Maybe it is a “you had to be there”. I don’t know the words to express the above any better than I so far have.
I’m always listening to new things and always keep an ear open for something that will reveal how the current standard can be improved upon. In all the demos I’ve heard of DSD, I have not felt it a challenge to what I already have, much less something that bests it.”
Hi Mark,
Although I do agree on many fundamental points you put forward regarding DSD, the description of a DSD converter operation in your post is simplistic and incorrect.
You say ” it stores a “Yes” or “No” in a single 1-bit word that says whether the current sample value is higher or lower than the one in the accumulator…the previous value” and later on, citing the Korg documentation “each step need only be defined is the simplest of terms – has the signal increased since the last step, decreased, or remained the same”.
In fact there exists a nice Sigma-Delta ADC simulation tool at the Analog Devices web site:
http://designtools.analog.com/dt/sdtutorial/sdtutorial.html
which is an interactive illustration demonstrating the behavior of a basic first-order sigma-delta A/D modulator. The simulation shows how a sigma-delta modulator works so that the average output value of the modulator (the 0’s and 1’s) equals the analog input value over some short period of time.

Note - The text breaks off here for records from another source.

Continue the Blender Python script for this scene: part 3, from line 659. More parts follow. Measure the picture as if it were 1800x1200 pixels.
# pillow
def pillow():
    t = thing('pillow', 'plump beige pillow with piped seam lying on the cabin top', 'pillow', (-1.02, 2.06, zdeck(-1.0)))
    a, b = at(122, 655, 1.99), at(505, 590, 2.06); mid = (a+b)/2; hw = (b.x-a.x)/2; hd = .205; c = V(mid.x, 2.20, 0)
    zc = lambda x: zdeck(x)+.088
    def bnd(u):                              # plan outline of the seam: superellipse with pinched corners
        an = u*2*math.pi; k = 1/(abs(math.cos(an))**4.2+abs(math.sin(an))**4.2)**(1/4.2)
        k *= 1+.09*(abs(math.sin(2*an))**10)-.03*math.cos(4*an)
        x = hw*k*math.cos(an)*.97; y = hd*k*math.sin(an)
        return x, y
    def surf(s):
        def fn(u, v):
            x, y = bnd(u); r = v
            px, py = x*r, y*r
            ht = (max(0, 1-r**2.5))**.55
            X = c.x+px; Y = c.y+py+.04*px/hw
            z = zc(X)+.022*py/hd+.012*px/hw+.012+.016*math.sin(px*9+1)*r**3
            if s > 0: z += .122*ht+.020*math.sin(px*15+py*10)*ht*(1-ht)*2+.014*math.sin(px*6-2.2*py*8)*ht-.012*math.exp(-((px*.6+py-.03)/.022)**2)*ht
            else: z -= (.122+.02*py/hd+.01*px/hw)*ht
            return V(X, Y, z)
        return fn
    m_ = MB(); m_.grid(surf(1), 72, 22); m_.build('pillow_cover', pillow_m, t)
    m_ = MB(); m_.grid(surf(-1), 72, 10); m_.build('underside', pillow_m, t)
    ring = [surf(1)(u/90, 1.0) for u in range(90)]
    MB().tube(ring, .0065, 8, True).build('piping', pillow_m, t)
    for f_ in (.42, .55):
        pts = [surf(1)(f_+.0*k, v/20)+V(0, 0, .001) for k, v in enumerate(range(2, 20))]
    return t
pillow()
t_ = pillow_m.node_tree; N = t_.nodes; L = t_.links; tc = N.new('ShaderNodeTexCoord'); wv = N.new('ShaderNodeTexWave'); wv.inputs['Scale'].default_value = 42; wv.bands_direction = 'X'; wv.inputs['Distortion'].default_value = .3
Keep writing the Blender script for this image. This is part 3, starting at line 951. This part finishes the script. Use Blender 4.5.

Besides actual converters are more elaborate. They have more than one feedback loop (fifth-order or higher) to improve noise shaping and have more than one bit (usually 4).
Best regards.
Hi,
I had the same exactly question with you and searching the web I hit your page. To my understanding of this type of encoding, I agree with your second-bit stream but as I already the “jnantoine” comment may be some lags or error correction algorithms influences the final result.